#### Supplied data:

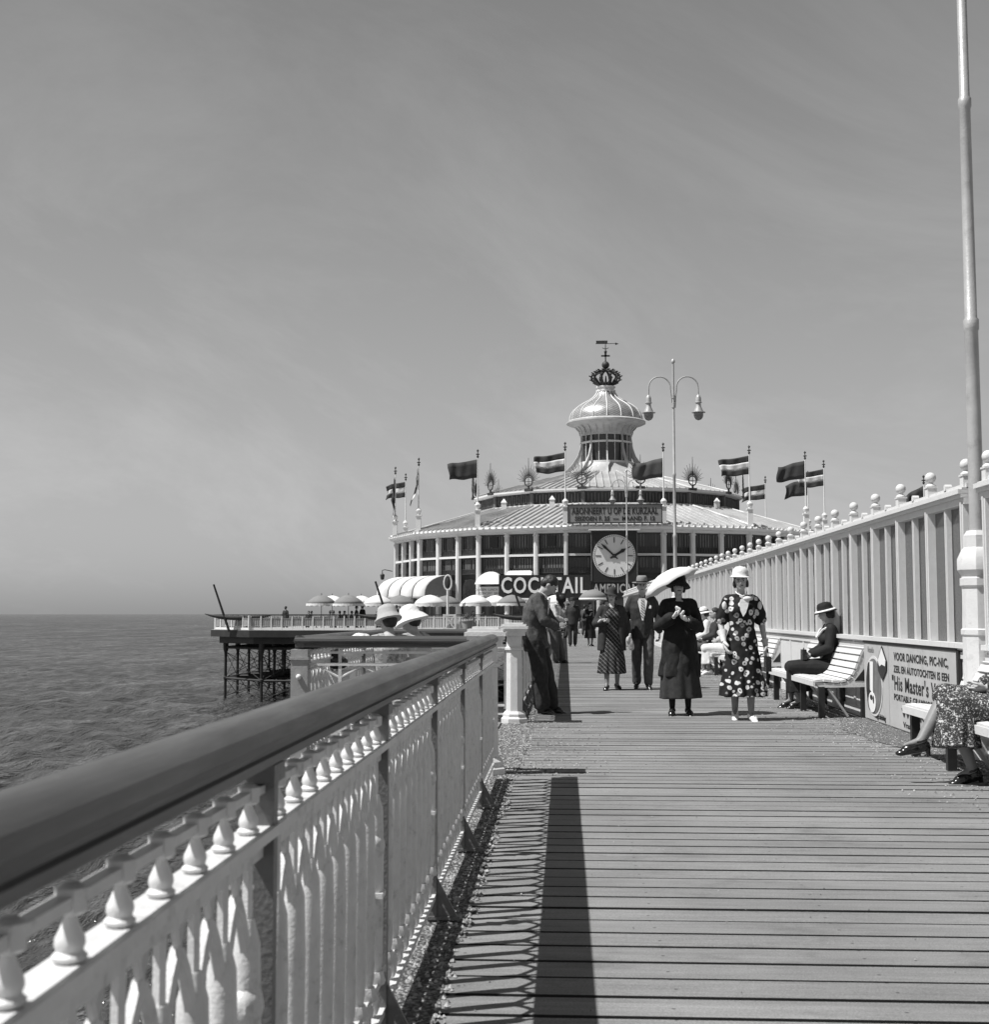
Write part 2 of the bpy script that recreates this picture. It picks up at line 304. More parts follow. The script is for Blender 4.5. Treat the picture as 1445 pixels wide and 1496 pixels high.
# ================================================================== SETTING
WZ=-5.2
def sea_mesh():
    rs=[13.0]
    while rs[-1]<900: rs.append(rs[-1]*1.0062+.012)
    while rs[-1]<45000: rs.append(rs[-1]*1.08)
    rs=np.array(rs); th=np.concatenate([np.linspace(-75,-24,40),np.linspace(-23.8,4,430),np.linspace(4.3,75,60)])*PI/180
    Rr,T=np.meshgrid(rs,th,indexing='ij'); X=Rr*np.sin(T); Y=Rr*np.cos(T); Z=np.zeros_like(X); g=np.random.default_rng(5)
    for i in range(44):
        lam=.5*1.066**i; amp=.0165*lam**.60; k=2*PI/lam; a=g.normal(R(66),R(34)); ph=g.uniform(0,6.28); fade=np.clip((lam/(Rr*.0062+.012)-2.5)/3,0,1)*np.clip(1.6-Rr/700,0,1)
        q=k*(X*math.sin(a)+Y*math.cos(a))+ph+.5*np.sin(X*.05+Y*.031*g.uniform(.5,2)); Z+=fade*amp*(np.sin(q)+.28*np.cos(2*q))
    mod=.7+.3*np.sin(X*.021+Y*.013)*np.sin(Y*.017-X*.009); Z=Z*mod+WZ
    n,m_=X.shape; co_=np.stack([X,Y,Z],-1).reshape(-1,3); idx=np.arange(n*m_).reshape(n,m_); f=np.stack([idx[:-1,:-1],idx[:-1,1:],idx[1:,1:],idx[1:,:-1]],-1).reshape(-1,4)
    me=bpy.data.meshes.new('sea'); me.vertices.add(len(co_)); me.vertices.foreach_set('co',co_.ravel()); me.loops.add(f.size); me.loops.foreach_set('vertex_index',f.ravel().astype(np.int32)); me.polygons.add(len(f)); me.polygons.foreach_set('loop_start',np.arange(0,f.size,4,dtype=np.int32)); me.update(calc_edges=True); me.validate()
    me.polygons.foreach_set('use_smooth',[True]*len(me.polygons)); me.materials.append(M['sea']); me.flip_normals() if me.polygons[0].normal.z<0 else None
    o=bpy.data.objects.new('sea',me); S.collection.objects.link(o); return tag(o,kind='structure')
sea_mesh()
b=MB(); b.add([(-60,-60,WZ-.3),(60,-60,WZ-.3),(60,60,WZ-.3),(-60,60,WZ-.3)],[(0,1,2,3)]); struct(b,'sea',M['sea'])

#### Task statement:
All of the material above is to be copied exactly, except for its images.

#### The answer:
Write part 2 of the bpy script that recreates this picture. It picks up at line 304. More parts follow. The script is for Blender 4.5. Treat the picture as 1445 pixels wide and 1496 pixels high.
# ================================================================== SETTING
WZ=-5.2
def sea_mesh():
    rs=[13.0]
    while rs[-1]<900: rs.append(rs[-1]*1.0062+.012)
    while rs[-1]<45000: rs.append(rs[-1]*1.08)
    rs=np.array(rs); th=np.concatenate([np.linspace(-75,-24,40),np.linspace(-23.8,4,430),np.linspace(4.3,75,60)])*PI/180
    Rr,T=np.meshgrid(rs,th,indexing='ij'); X=Rr*np.sin(T); Y=Rr*np.cos(T); Z=np.zeros_like(X); g=np.random.default_rng(5)
    for i in range(44):
        lam=.5*1.066**i; amp=.0165*lam**.60; k=2*PI/lam; a=g.normal(R(66),R(34)); ph=g.uniform(0,6.28); fade=np.clip((lam/(Rr*.0062+.012)-2.5)/3,0,1)*np.clip(1.6-Rr/700,0,1)
        q=k*(X*math.sin(a)+Y*math.cos(a))+ph+.5*np.sin(X*.05+Y*.031*g.uniform(.5,2)); Z+=fade*amp*(np.sin(q)+.28*np.cos(2*q))
    mod=.7+.3*np.sin(X*.021+Y*.013)*np.sin(Y*.017-X*.009); Z=Z*mod+WZ
    n,m_=X.shape; co_=np.stack([X,Y,Z],-1).reshape(-1,3); idx=np.arange(n*m_).reshape(n,m_); f=np.stack([idx[:-1,:-1],idx[:-1,1:],idx[1:,1:],idx[1:,:-1]],-1).reshape(-1,4)
    me=bpy.data.meshes.new('sea'); me.vertices.add(len(co_)); me.vertices.foreach_set('co',co_.ravel()); me.loops.add(f.size); me.loops.foreach_set('vertex_index',f.ravel().astype(np.int32)); me.polygons.add(len(f)); me.polygons.foreach_set('loop_start',np.arange(0,f.size,4,dtype=np.int32)); me.update(calc_edges=True); me.validate()
    me.polygons.foreach_set('use_smooth',[True]*len(me.polygons)); me.materials.append(M['sea']); me.flip_normals() if me.polygons[0].normal.z<0 else None
    o=bpy.data.objects.new('sea',me); S.collection.objects.link(o); return tag(o,kind='structure')
sea_mesh()
b=MB(); b.add([(-60,-60,WZ-.3),(60,-60,WZ-.3),(60,60,WZ-.3),(-60,60,WZ-.3)],[(0,1,2,3)]); struct(b,'sea',M['sea'])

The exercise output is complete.